The northern end of the Central Freeway between Fell and Turk streets, including onramps from Turk and Gough and offramps to Franklin and Golden Gate, were closed after the quake, and demolished soon after. The remaining double-deck portion of the Central, connecting US 101 to Oak and Fell streets, needed repair but remained open to traffic while the City deliberated. The City appointed a citizen task force to develop and evaluate alternatives. The task force recommended that the freeway be demolished and replaced with a surface boulevard, and new freeway touchdown ramps built on the south side of Market. The task force were interested in removing the freeway further south of Market Street, both to avoid a freeway terminus on the City’s main civic boulevard and to take advantage of SoMa’s wider streets and long blocks to disperse some auto traffic, rather than concentrate it at a single intersection.
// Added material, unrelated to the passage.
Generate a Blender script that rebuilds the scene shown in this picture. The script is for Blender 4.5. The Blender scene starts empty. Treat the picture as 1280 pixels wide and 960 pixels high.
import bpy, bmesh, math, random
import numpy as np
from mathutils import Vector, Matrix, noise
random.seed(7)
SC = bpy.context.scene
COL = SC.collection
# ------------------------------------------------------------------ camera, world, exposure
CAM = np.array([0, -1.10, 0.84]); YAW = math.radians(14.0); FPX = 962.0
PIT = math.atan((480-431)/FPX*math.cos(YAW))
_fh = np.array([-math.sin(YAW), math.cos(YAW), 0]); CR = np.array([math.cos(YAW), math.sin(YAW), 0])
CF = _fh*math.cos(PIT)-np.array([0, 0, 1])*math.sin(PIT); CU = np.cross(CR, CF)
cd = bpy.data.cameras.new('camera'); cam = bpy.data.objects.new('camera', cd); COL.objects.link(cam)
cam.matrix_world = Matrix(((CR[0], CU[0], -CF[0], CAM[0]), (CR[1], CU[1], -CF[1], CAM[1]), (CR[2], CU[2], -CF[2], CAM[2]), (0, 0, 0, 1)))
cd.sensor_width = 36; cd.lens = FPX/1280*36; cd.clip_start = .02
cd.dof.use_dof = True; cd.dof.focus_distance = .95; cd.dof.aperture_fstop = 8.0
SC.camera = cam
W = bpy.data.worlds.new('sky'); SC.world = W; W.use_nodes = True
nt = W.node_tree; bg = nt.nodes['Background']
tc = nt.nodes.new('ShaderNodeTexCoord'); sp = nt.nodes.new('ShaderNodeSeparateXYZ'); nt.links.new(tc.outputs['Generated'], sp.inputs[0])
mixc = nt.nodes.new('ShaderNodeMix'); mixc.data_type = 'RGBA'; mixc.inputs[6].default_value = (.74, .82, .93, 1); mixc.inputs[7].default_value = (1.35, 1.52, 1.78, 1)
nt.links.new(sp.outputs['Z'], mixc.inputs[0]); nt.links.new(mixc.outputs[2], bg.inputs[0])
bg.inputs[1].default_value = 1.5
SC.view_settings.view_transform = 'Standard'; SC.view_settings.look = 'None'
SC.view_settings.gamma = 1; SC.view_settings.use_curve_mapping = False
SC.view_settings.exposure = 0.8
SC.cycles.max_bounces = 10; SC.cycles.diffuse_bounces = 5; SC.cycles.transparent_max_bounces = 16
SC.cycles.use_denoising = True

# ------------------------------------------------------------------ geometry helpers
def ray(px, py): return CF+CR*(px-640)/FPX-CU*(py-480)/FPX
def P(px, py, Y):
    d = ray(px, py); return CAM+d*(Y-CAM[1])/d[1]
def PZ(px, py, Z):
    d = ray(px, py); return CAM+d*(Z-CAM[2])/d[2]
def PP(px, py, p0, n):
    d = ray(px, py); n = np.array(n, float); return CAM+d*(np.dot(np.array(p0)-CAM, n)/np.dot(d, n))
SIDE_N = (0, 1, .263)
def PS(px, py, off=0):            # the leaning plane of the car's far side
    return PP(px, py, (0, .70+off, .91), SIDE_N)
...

Caltrans and the Mayor’s office forbade consideration of alternatives that removed or modified the steel portion of the freeway east of Mission Street, so the Market Street touchdown and Octavia Boulevard were recommended. Caltrans later closed the freeway west of Mission Street to remove the upper (southbound) deck. The traffic nightmare predicted by Caltrans and freeway boosters failed to materialize, strengthening the argument for freeway removal.
Pro-freeway activists and politicians put Prop K on the ballot in 1997, which called for retrofitting the freeway, and voters narrowly approved it. The following year, boulevard proponents put the boulevard alternative before the voters as Proposition E. Lawrence Ferlinghetti, then San Francisco’s poet laureate, gave a public address two weeks before the election, where he said
What destroys the poetry of a city?
Automobiles destroy it, and they destroy more than the poetry. All over America, all over Europe in fact, cities and towns are under assault by the automobile, are being literally destroyed by car culture. But cities are gradually learning that they don’t have to let it happen to them. Witness our beautiful new Embarcadero! And in San Francisco right now we have another chance to stop Autogeddon from happening here. Just a few blocks from here, the ugly Central Freeway can be brought down for good if you vote for Proposition E on the November ballot.
Proposition E was approved in November 1998. The following year there was a third referendum when freeway proponents revived the freeway retrofit proposal, and proposal was soundly defeated. The quake-damaged concrete portion of the freeway was demolished, and Octavia Boulevard and the new freeway touchdown ramps opened in 2005.